REPUBLIKA.CO.ID,MOSKOW – Presiden Rusia Vladimir Putin mengkritik sanksi yang dijatuhkan negara-negara Barat terhadap Moskow terkait aksinya menyerang Ukraina. Menurut Putin, sanksi tersebut mirip dengan deklarasi perang.
“Sanksi yang dikenakan ini mirip dengan deklarasi perang, tapi syukurlah tidak sampai ke sana,” kata Putin saat berbicara kepada sekelompok pramugari wanita di pusat pelatihan Aeroflot dekat Moskow, Sabtu (5/3/2022).

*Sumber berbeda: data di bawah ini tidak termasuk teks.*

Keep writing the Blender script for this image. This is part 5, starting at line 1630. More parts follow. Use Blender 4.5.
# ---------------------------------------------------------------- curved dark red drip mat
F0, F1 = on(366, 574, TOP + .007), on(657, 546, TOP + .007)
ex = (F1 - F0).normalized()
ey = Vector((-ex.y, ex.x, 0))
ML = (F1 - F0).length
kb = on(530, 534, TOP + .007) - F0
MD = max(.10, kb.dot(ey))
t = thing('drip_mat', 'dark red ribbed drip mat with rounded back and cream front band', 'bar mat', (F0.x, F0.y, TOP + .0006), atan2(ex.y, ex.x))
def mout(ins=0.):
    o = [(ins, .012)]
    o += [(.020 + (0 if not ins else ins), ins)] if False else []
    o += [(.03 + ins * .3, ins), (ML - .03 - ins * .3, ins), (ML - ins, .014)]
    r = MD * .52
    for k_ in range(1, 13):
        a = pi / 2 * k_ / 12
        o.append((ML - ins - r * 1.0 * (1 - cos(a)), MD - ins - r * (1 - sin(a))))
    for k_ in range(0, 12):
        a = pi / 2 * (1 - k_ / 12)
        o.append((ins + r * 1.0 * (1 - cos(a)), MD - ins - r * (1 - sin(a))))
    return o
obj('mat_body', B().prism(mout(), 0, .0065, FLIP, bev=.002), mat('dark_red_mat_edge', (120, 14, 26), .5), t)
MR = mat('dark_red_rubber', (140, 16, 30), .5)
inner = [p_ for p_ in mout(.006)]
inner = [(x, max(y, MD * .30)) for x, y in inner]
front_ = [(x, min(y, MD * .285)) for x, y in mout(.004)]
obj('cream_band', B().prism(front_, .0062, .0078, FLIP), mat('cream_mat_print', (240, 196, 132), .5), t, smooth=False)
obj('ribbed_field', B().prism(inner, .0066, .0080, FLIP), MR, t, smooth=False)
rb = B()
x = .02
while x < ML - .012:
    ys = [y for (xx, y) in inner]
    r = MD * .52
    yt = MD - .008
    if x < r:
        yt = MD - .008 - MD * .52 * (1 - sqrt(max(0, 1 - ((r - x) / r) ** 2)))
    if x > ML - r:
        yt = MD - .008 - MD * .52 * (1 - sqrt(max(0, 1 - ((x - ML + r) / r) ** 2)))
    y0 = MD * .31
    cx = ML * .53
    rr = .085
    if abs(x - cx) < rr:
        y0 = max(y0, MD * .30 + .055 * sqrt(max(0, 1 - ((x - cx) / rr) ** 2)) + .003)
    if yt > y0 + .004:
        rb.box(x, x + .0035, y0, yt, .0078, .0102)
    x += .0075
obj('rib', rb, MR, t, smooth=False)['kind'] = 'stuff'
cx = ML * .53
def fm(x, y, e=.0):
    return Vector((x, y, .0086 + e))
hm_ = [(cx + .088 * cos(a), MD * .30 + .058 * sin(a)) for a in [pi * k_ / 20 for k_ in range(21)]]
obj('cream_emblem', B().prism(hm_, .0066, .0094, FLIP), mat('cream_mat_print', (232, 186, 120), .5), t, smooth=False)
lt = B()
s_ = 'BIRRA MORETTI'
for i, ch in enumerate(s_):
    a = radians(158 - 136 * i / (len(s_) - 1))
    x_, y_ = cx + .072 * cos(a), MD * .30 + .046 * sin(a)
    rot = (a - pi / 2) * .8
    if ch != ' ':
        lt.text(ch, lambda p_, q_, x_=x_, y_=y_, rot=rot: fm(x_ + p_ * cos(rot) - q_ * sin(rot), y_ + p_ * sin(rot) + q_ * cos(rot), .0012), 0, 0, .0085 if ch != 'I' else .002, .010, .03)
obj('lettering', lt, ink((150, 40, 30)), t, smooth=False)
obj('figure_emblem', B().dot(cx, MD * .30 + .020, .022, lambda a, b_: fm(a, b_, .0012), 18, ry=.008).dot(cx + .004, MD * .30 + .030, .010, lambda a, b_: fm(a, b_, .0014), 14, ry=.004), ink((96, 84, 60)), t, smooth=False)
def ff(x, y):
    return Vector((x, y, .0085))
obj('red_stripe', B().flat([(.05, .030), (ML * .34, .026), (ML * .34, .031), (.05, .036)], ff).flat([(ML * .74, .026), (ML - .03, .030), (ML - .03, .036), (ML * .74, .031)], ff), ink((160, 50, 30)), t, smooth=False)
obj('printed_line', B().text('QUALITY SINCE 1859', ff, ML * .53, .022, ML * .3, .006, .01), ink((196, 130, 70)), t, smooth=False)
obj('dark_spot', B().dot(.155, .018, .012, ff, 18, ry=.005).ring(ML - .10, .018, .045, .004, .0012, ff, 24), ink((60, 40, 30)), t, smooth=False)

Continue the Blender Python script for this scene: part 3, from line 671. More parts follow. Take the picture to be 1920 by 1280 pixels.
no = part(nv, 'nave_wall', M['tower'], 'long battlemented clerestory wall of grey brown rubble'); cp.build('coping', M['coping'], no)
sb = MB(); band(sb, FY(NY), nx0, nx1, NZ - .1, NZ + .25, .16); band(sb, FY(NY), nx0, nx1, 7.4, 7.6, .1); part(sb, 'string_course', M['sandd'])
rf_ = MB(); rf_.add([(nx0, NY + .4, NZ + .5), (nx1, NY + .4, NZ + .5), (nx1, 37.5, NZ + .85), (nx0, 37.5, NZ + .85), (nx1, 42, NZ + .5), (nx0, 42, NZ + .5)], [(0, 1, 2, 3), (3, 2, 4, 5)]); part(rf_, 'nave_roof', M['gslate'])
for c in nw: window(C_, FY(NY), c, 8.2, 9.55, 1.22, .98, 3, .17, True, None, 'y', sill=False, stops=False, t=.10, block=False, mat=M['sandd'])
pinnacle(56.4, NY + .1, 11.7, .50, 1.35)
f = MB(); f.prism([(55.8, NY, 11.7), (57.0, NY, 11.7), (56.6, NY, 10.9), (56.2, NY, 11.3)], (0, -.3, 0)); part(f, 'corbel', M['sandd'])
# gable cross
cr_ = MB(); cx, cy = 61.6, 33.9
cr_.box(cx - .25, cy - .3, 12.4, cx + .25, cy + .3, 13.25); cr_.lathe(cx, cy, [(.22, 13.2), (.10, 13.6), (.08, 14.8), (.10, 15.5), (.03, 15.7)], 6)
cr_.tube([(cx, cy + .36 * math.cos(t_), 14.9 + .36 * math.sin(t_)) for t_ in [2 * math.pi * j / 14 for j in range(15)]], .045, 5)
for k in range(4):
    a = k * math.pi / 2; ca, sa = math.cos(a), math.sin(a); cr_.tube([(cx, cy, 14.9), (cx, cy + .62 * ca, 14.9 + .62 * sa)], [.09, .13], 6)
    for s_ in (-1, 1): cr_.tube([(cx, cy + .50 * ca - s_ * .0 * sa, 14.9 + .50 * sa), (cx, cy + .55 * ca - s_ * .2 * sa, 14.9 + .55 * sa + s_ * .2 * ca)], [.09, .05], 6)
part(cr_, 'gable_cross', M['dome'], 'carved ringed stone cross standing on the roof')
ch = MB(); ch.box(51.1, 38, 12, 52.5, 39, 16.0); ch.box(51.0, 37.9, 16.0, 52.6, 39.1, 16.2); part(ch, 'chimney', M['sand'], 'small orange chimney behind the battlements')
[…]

Saat ini Rusia sudah menghadapi sanksi ekonomi berlapis dari Barat. Salah satu sanksi yang dikenakan adalah dikeluarkannya Moskow dari Society for Worldwide Interbank Financial Telecommunication atau SWIFT. Ia merupakan jaringan keamanan tinggi yang menghubungkan ribuan lembaga keuangan di seluruh dunia
SWIFT memungkinkan bank untuk memindahkan uang dengan cepat dan aman, mendukung triliunan dolar dalam arus perdagangan serta investasi. Dikeluarkannya Rusia dari SWIFT dianggap sebagai hukuman ekonomi terberat. Karena dengan sanksi itu, Moskow menjadi lebih terisolasi secara ekonomi dibandingkan sebelumnya.
Kendati telah disanksi, Rusia belum menunjukkan niat untuk menghentikan serangannya terhadap Ukraina. Saat berbicara di pusat pelatihan Aeroflot, Putin menegaskan kembali bahwa tujuan negaranya menggelar operasi militer di Ukraina adalah untuk membela komunitas berbahasa Rusia di sana. Caranya melalui “demiliterisasi” dan “de-Nazifikasi” Ukraina sehingga ia menjadi netral.
Dia pun memperingatkan lagi tentang seruan penerapan zona larangan terbang di atas Ukraina. Putin menekankan, jika hal itu dilakukan, Rusia bakal menganggapnya sebagai pembuka pintu menuju konflik militer. Presiden Ukraina Volodymyr Zelensky diketahui telah menyerukan Organisasi Pertahanan Atlantik Utara (NATO) untuk memberlakukan zona larangan terbang di atas negaranya.
Zelensky menilai, hal itu diperlukan agar serangan udara Rusia dapat segera dihentikan. NATO telah menolak seruan Zelensky. Sementara itu, Putin juga menepis kekhawatiran tentang bakal diterapkannya darurat militer atau situasi darurat di Rusia.
Putin menjelaskan, langkah semacam itu hanya diambil jika ada ancaman internal atau eksternal yang signifikan. “Kami tidak berencana untuk memperkenalkan rezim khusus apa pun di wilayah Rusia. Saat ini tidak perlu,” ujarnya.
Rusia mulai melancarkan serangannya ke Ukraina pada 24 Februari lalu. Moskow telah menyatakan bahwa hampir 500 tentaranya tewas dan sekitar 1.600 lainnya terluka selama operasi penyerangan dilakukan. Ukraina belum merilis angka resmi tentang jumlah prajuritnya yang tewas serta terluka. Sementara itu, menurut kantor hak asasi manusia PBB, serangan Rusia telah menewaskan 331 warga sipil dan melukai sekitar 675 lainnya.